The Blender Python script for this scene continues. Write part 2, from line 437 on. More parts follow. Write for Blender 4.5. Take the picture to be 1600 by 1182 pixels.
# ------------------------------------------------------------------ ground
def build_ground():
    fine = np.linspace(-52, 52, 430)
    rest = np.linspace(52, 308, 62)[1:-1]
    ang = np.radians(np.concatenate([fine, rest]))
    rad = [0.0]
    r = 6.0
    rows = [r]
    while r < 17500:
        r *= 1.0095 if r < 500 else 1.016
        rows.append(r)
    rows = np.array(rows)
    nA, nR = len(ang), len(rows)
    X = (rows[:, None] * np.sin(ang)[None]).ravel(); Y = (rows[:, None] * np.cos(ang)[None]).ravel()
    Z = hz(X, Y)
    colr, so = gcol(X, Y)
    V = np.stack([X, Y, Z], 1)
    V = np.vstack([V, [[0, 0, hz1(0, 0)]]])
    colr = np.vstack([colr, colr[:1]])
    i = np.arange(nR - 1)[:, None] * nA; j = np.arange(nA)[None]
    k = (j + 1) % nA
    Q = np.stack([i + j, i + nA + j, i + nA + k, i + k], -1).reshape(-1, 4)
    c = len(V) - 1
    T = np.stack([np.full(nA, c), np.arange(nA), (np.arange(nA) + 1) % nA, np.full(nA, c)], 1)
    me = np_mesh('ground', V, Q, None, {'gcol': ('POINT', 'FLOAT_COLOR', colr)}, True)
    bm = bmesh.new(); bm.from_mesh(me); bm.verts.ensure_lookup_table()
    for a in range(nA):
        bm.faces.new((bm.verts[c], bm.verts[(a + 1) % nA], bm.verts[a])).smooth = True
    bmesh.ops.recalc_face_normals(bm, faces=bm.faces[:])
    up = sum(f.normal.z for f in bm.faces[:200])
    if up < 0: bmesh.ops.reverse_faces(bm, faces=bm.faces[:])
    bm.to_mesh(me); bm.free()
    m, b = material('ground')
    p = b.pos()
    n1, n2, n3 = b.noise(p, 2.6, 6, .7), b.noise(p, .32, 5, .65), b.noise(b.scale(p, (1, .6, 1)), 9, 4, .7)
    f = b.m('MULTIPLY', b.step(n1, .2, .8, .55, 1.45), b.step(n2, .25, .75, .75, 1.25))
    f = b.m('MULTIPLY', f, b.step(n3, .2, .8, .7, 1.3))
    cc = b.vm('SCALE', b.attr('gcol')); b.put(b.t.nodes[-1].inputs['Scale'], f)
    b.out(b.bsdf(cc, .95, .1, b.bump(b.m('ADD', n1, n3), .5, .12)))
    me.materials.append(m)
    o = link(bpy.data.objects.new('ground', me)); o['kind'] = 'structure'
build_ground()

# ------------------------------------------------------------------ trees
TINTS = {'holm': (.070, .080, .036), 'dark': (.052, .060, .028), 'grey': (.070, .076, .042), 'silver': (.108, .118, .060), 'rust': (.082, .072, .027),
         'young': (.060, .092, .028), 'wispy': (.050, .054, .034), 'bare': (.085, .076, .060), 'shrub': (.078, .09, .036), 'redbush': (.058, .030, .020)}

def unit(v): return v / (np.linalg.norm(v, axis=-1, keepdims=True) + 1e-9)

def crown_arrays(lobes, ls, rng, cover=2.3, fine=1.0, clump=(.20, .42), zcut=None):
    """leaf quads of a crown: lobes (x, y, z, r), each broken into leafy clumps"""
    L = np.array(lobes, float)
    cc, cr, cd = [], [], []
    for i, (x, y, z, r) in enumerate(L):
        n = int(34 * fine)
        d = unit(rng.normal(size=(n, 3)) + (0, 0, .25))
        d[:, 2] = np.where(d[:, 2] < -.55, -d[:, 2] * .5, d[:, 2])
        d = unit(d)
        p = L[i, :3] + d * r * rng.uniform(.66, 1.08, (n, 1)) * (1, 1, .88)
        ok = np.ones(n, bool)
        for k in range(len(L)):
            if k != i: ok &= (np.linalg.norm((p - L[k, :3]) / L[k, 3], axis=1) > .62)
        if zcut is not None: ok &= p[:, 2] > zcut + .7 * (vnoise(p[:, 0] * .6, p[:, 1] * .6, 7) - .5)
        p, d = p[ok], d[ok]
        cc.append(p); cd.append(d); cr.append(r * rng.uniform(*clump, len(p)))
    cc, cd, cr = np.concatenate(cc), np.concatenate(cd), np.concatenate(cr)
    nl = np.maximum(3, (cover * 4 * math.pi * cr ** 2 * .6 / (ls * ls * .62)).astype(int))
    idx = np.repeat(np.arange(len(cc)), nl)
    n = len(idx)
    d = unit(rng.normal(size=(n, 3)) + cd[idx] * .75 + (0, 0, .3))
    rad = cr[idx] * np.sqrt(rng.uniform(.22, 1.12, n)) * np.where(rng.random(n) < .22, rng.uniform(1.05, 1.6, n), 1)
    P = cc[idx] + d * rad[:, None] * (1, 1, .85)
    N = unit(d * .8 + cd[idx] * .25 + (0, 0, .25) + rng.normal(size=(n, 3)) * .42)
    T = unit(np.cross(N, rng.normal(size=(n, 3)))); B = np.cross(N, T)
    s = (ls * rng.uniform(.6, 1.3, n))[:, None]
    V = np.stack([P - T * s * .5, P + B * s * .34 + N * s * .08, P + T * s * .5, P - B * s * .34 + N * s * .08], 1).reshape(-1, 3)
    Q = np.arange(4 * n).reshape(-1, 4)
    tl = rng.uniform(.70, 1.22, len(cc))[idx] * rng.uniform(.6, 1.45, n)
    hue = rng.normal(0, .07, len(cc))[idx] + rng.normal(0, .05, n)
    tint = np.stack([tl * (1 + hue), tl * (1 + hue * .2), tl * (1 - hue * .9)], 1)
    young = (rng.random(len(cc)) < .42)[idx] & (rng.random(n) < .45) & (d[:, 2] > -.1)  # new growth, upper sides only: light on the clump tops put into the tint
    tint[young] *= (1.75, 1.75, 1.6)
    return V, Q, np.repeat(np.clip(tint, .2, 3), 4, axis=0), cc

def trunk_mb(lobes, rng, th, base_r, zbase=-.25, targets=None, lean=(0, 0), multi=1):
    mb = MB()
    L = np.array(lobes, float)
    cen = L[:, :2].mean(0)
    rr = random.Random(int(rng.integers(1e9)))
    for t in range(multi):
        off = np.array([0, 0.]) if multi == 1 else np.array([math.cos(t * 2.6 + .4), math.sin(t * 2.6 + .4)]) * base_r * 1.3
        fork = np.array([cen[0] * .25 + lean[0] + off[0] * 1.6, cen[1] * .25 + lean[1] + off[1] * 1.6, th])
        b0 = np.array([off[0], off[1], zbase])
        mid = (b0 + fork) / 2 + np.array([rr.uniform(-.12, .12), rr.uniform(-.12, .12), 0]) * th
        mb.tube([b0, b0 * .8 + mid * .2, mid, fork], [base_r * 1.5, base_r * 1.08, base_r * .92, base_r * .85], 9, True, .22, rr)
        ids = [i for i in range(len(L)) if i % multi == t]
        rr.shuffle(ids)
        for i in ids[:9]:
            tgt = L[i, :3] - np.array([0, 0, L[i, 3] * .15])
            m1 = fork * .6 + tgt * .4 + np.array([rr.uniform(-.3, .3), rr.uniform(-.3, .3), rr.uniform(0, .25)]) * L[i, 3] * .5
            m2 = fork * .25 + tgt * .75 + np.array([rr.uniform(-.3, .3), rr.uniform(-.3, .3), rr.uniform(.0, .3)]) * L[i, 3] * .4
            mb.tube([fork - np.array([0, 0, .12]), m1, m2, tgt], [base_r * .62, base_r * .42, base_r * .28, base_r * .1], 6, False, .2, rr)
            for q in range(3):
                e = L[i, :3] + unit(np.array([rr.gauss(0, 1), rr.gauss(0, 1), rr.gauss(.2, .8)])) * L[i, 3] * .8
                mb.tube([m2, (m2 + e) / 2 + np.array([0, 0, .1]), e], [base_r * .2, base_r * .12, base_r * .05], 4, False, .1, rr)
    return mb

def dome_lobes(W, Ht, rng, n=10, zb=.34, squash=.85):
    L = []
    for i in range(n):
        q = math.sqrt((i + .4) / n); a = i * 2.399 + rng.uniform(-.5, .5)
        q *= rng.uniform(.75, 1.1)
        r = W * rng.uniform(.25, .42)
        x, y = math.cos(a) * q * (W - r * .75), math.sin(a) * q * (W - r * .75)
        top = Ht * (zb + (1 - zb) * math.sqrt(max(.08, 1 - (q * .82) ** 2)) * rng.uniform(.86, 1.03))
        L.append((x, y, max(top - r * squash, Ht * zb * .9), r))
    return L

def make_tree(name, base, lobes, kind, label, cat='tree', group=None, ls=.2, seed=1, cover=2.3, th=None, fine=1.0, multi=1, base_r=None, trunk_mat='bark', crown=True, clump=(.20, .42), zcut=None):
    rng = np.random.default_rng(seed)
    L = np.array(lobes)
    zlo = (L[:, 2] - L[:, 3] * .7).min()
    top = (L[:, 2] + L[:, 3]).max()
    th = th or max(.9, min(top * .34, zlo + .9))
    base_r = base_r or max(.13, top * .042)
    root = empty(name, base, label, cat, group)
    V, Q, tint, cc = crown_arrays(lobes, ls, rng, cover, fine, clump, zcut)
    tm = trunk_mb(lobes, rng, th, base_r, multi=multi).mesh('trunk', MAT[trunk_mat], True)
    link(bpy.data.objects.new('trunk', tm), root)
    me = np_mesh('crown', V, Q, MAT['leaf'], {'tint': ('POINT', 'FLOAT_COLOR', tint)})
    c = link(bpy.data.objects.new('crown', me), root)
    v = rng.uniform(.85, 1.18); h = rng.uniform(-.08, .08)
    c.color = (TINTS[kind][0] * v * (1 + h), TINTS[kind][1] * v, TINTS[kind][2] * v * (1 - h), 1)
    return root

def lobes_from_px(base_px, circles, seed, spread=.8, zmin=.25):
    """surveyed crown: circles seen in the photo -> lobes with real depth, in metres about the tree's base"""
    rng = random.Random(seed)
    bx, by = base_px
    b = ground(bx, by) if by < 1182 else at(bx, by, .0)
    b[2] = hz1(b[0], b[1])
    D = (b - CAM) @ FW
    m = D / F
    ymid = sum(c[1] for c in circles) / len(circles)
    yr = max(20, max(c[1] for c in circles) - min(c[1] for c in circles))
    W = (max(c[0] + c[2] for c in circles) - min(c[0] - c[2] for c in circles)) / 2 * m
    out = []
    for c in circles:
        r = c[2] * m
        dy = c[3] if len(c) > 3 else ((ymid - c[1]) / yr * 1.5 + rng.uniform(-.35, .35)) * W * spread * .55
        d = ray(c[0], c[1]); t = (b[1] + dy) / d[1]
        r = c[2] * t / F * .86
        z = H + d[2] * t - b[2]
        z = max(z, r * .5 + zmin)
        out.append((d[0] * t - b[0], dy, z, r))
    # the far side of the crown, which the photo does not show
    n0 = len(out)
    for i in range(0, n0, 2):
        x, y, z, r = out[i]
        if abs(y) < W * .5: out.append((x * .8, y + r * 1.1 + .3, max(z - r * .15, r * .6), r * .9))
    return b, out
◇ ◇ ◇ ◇
■ **What the exercise asks**
Every line containing the string "POINT" must be listed.

■ **Exercise result**
    me = np_mesh('ground', V, Q, None, {'gcol': ('POINT', 'FLOAT_COLOR', colr)}, True)
    me = np_mesh('crown', V, Q, MAT['leaf'], {'tint': ('POINT', 'FLOAT_COLOR', tint)})